State appeals court and unions clash on Right-to-work

A Michigan appeals court says the right-to-work law also applies to state employees.  The unions are saying that it does not. 

Jack Lessenberry says the disagreement “could mean an appeal to the state Supreme Court but that’s not likely to be favorable to the unions.”

Funding delayed for Michigan roads

A proposal to improve Michigan’s roads is unlikely to be on the November ballot.  Lawmakers disagree on the best way to raise money for transportation and will likely delay the bill until May. 

Lessenberry says “originally the Governor wanted to raise money to fix the roads by a combination of gasoline taxes and registration fees on cars.  Republicans in the legislature didn’t want to do that.  Instead, what they want to do is a sales tax increase.”
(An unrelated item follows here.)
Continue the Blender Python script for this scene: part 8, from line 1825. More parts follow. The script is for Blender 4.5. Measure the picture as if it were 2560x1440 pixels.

Future of Wayne County jail debated

Construction has stopped on the Wayne County jail project after managers already spent $120 million.  Governor Snyder is suggesting an alternative to finishing the building.

Lessenberry says “they’re not going to build it and what the Governor would like to do and what Wayne County executive Robert Ficano is now talking about is taking over the state’s old Scott Prison, renovating that, and putting county prisoners in there.”